Posted on 12/09/2020 8:54:09 AM PST by The Houston Courant
In George Orwell’s dystopian classic, 1984, the citizens of Oceania were required to attend an assembly called the ‘Two-Minutes Hate.’ During these sessions, images of a person named Emmanuel Goldstein and his followers were projected on a screen, the very sight of which caused the assembly to unleashed a torrent of rage and disgust at the images, shouting obscenities, shaking fists, threatening vengeance, spitting, etc. A narrator enumerated Goldstein’s crimes as his sheep-like image spoke of state opposition. This explosion of hate and insults continued for the next two minutes, and then the session was ended.

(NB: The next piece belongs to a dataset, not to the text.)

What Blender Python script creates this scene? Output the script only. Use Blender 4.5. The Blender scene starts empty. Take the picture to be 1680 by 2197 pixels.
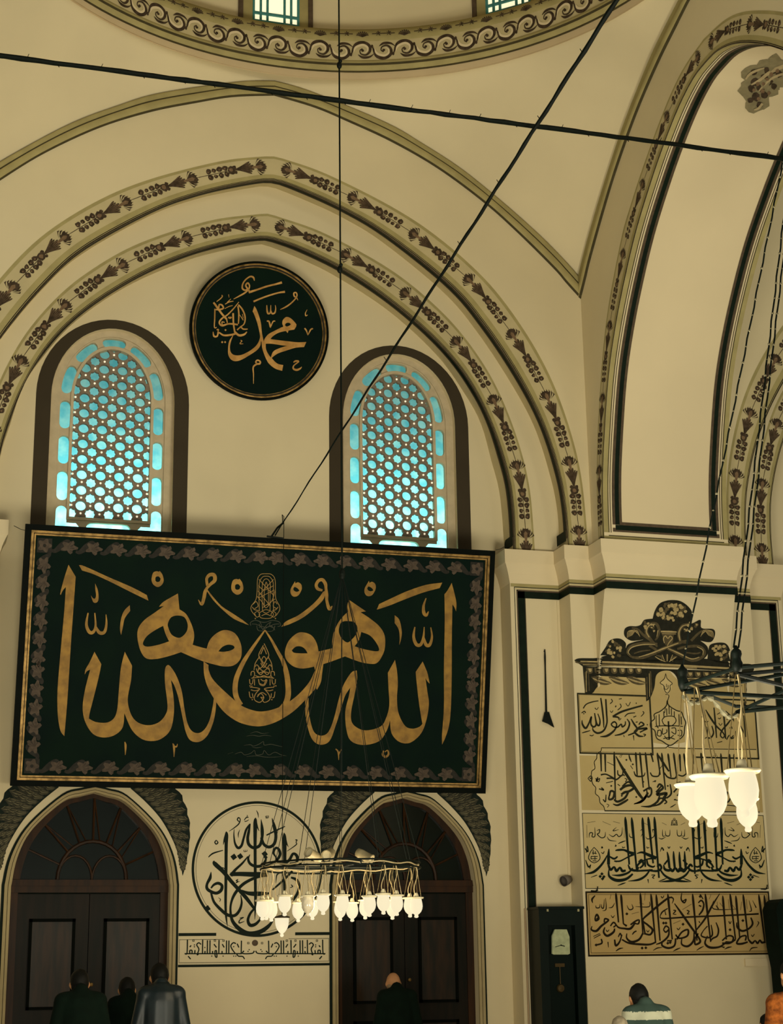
import bpy, bmesh, math, random
from math import sin, cos, pi, sqrt, atan2, radians
from mathutils import Vector, Matrix
from mathutils.geometry import tessellate_polygon
S = bpy.context.scene
COL = S.collection
random.seed(7)
# ---------------------------------------------------------------- camera
F, YAW, PITCH, ROLL = 3578.0, 0.283154, 0.269813, -0.0141249
CP = Vector((0, -20, 1.7))
_f = Vector((sin(YAW)*cos(PITCH), cos(YAW)*cos(PITCH), sin(PITCH)))
_r = Vector((cos(YAW), -sin(YAW), 0)); _u = _r.cross(_f)
_r, _u = _r*cos(ROLL)+_u*sin(ROLL), -_r*sin(ROLL)+_u*cos(ROLL)
cam = bpy.data.cameras.new('camera'); cam.sensor_fit = 'HORIZONTAL'; cam.sensor_width = 36
cam.lens = 36*F/1680; cam.clip_end = 200
co = bpy.data.objects.new('camera', cam); COL.objects.link(co); S.camera = co
co.matrix_world = Matrix(((_r.x, _u.x, -_f.x, CP.x), (_r.y, _u.y, -_f.y, CP.y), (_r.z, _u.z, -_f.z, CP.z), (0, 0, 0, 1)))
# ---------------------------------------------------------------- view, world, large lights
S.view_settings.view_transform = 'Standard'; S.view_settings.look = 'None'
S.view_settings.exposure = 0.0; S.view_settings.gamma = 1.0
S.view_settings.use_curve_mapping = False
W = bpy.data.worlds.new('world'); S.world = W; W.use_nodes = True
nt = W.node_tree; nt.nodes.clear()
def N(t, k, **kw):
    n = t.nodes.new(k)
    for a, b in kw.items(): setattr(n, a, b)
    return n
out = N(nt, 'ShaderNodeOutputWorld'); bg = N(nt, 'ShaderNodeBackground')
tc = N(nt, 'ShaderNodeTexCoord'); sp = N(nt, 'ShaderNodeSeparateXYZ')
nt.links.new(tc.outputs['Generated'], sp.inputs[0])
mr = N(nt, 'ShaderNodeMapRange'); mr.inputs[1].default_value = -0.9; mr.inputs[2].default_value = 0.3
mr.inputs[3].default_value = 1.0; mr.inputs[4].default_value = 0.30
nt.links.new(sp.outputs['Y'], mr.inputs[0])
cr = N(nt, 'ShaderNodeMix', data_type='RGBA')
cr.inputs[6].default_value = (0.50, 0.50, 0.38, 1); cr.inputs[7].default_value = (1.0, 0.93, 0.72, 1)
nt.links.new(mr.outputs[0], cr.inputs[0]); nt.links.new(cr.outputs[2], bg.inputs[0])
WORLD = 0.27; UP = 620
mm = N(nt, 'ShaderNodeMath', operation='MULTIPLY'); mm.inputs[1].default_value = WORLD
mz = N(nt, 'ShaderNodeMapRange'); mz.inputs[1].default_value = -0.55; mz.inputs[2].default_value = 0.1
mz.inputs[3].default_value = 3.0; mz.inputs[4].default_value = 1.0
nt.links.new(sp.outputs['Z'], mz.inputs[0]); mm2 = N(nt, 'ShaderNodeMath', operation='MULTIPLY')
nt.links.new(mr.outputs[0], mm.inputs[0]); nt.links.new(mm.outputs[0], mm2.inputs[0]); nt.links.new(mz.outputs[0], mm2.inputs[1]); nt.links.new(mm2.outputs[0], bg.inputs[1]); nt.links.new(bg.outputs[0], out.inputs[0])
def lamp(name, kind, loc, energy, color, rot=None, **kw):
    l = bpy.data.lights.new(name, kind); l.energy = energy; l.color = color
    for a, b in kw.items(): setattr(l, a, b)
    o = bpy.data.objects.new(name, l); COL.objects.link(o); o.location = loc
    if rot: o.rotation_euler = rot
    return o
def aim(loc, tgt): return (Vector(tgt)-Vector(loc)).to_track_quat('-Z', 'Y').to_euler()
# daylight of the hall's glazed central dome, behind and to the right of the viewer
lamp('central_dome_daylight', 'AREA', (15, -24, 13), 520, (1.0, 0.94, 0.74), aim((15, -24, 13), (4, 0, 6)), shape='DISK', size=5)
# added fill, unseen and low, lifting the vaults in place of floor bounce
for x_, y_, t_ in ((.5, -13.5, (2.5, -6.5, 12.5)), (6.5, -12.5, (7, -7, 12.5))):
    lamp('vault_bounce_fill', 'AREA', (x_, y_, .9), UP, (1.0, 0.93, 0.72), aim((x_, y_, .9), t_), shape='DISK', size=3.2)
# ---------------------------------------------------------------- pixel <-> world helpers (points on real planes)
def ray(x, y): return _f + _r*((x-840)/F) - _u*((y-1098.5)/F)
def uy(x, y, Y=0.0):
    d = ray(x, y); return CP + d*((Y-CP.y)/d.y)
def ux(x, y, X):
    d = ray(x, y); return CP + d*((X-CP.x)/d.x)
def uz(x, y, Z):
    d = ray(x, y); return CP + d*((Z-CP.z)/d.z)
class Plane:   # a real flat face: origin, in-plane axes e1,e2, normal n towards the viewer
    def __init__(s, o, e1, e2):
        s.o = Vector(o); s.e1 = Vector(e1).normalized(); s.e2 = Vector(e2).normalized(); s.n = s.e1.cross(s.e2)
        if s.n.dot(CP-s.o) < 0: s.n = -s.n
    def uv(s, x, y):
        d = ray(x, y); t = (s.o-CP).dot(s.n)/d.dot(s.n); q = CP+d*t-s.o
        return (q.dot(s.e1), q.dot(s.e2))
    def at(s, u, v, h=0.0): return s.o+s.e1*u+s.e2*v+s.n*h
# ---------------------------------------------------------------- materials
def lin(h):
    c = [int(h[i:i+2], 16)/255 for i in (0, 2, 4)]
    return tuple(((v/12.92) if v <= .04045 else ((v+.055)/1.055)**2.4) for v in c)+(1,)
_m = {}
def mat(name, hexc, rough=.8, metal=0, var=.08, scale=3.0, emit=None, es=1.0, bump=0, hex2=None, trans=None, spec=.12, stretch=None):
    if name in _m: return _m[name]
    m = bpy.data.materials.new(name); m.use_nodes = True; t = m.node_tree; b = t.nodes['Principled BSDF']
    c = lin(hexc); c2 = lin(hex2) if hex2 else tuple(max(0, v*(1-var)) for v in c[:3])+(1,)
    tx = N(t, 'ShaderNodeTexCoord'); no = N(t, 'ShaderNodeTexNoise'); no.inputs['Scale'].default_value = scale
    no.inputs['Detail'].default_value = 5
    if stretch:
        mp = N(t, 'ShaderNodeMapping'); mp.inputs['Scale'].default_value = stretch
        t.links.new(tx.outputs['Object'], mp.inputs[0]); t.links.new(mp.outputs[0], no.inputs[0])
    else: t.links.new(tx.outputs['Object'], no.inputs[0])
    rp = N(t, 'ShaderNodeMapRange'); rp.inputs[1].default_value = .35; rp.inputs[2].default_value = .65
    t.links.new(no.outputs[0], rp.inputs[0])
    mx = N(t, 'ShaderNodeMix', data_type='RGBA'); mx.inputs[6].default_value = c; mx.inputs[7].default_value = c2
    t.links.new(rp.outputs[0], mx.inputs[0]); t.links.new(mx.outputs[2], b.inputs['Base Color'])
    b.inputs['Roughness'].default_value = rough; b.inputs['Metallic'].default_value = metal
    b.inputs['Specular IOR Level'].default_value = spec
    if emit:
        b.inputs['Emission Color'].default_value = lin(emit); b.inputs['Emission Strength'].default_value = es
    if bump:
        bp = N(t, 'ShaderNodeBump'); bp.inputs['Strength'].default_value = bump; bp.inputs['Distance'].default_value = .01
        t.links.new(no.outputs[0], bp.inputs['Height']); t.links.new(bp.outputs[0], b.inputs['Normal'])
    _m[name] = m; return m
WALL = mat('cream_plaster', 'd9cba6', var=.07, scale=.8)
WALL2 = mat('cream_plaster_panel', 'ddcda8', var=.05, scale=.8)
OLIVE = mat('olive_paint', 'a89c6a', var=.15, scale=5)
OLIVE2 = mat('pale_olive_paint_and_shade', 'c2b48a', var=.08, scale=5)
BROWN = mat('brown_paint', '5a4c3c', var=.25, scale=20)
DKBR = mat('dark_brown_paint', '352c22', var=.3, scale=20)
INK = mat('green_black_ink', '0c1c10', var=.3, scale=10, rough=.6)
INK2 = mat('thin_ink', '2a2a1a', var=.3, scale=10, rough=.7)
FRAMEBR = mat('window_surround_paint', '40382a', var=.12, scale=2)
GOLD = mat('gold_leaf', '9c7838', var=.3, scale=9, rough=.5, metal=.15, hex2='7e6030')
GOLDF = mat('gold_frame', 'a8864e', var=.4, scale=14, rough=.4, metal=.3, hex2='66502a')
BOARD = mat('board_green_black', '04190f', var=.3, scale=2, rough=.7, hex2='01130f', spec=.08)
FRAMEDK = mat('black_frame_wood', '050c06', var=.4, scale=8, rough=.6, spec=.06)
VINE = mat('grey_brown_vine', '564a3e', var=.35, scale=25, rough=.6)
VINED = mat('dark_vine', '2c2a24', var=.35, scale=25, rough=.6)
IRON = mat('black_iron', '0c140e', rough=.55, var=.4, scale=40)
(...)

In Orwell’s book, Goldstein had supposedly been a high-ranking member of the Party. The Party’s propaganda line was that he had split with the state and formed an opposition group known as the Brotherhood. It turns out that Goldstein and his followers were no more than a fabrication of the ruling Party, created to give a face to all things the state was fighting against and identified as the cause of the horrible living conditions. Although fictional, Goldstein and the Brotherhood were the embodiment of both the enemies of the state and the cause of virtually every injustice. The book’s ‘two-minute hate’ sessions allowed individuals to direct their disgust towards a fiction and away from the real and actual causes of their suffering.
While the United States is certainly not an image of 1984, the parallels between Orwell’s two-minute hate and today’s political discourse are both striking and frightening. In 2009, legal scholar Cass Sunstein coined the term “the Goldstein Effect” in his book, ‘Worst Case Scenarios’ which he described as “the ability to intensify public concern by giving a definite face to the (an) adversary…"
(Excerpt) Read more at houstoncourant.com ...
Hate eventually destroys the haters
“...desperate For a headline of hope in the news...”
From a song.
Another is the "Goldstein effect" is only useful if you control an overwhelming amount of the media.
Otherwise, the author recognizes much of what happened.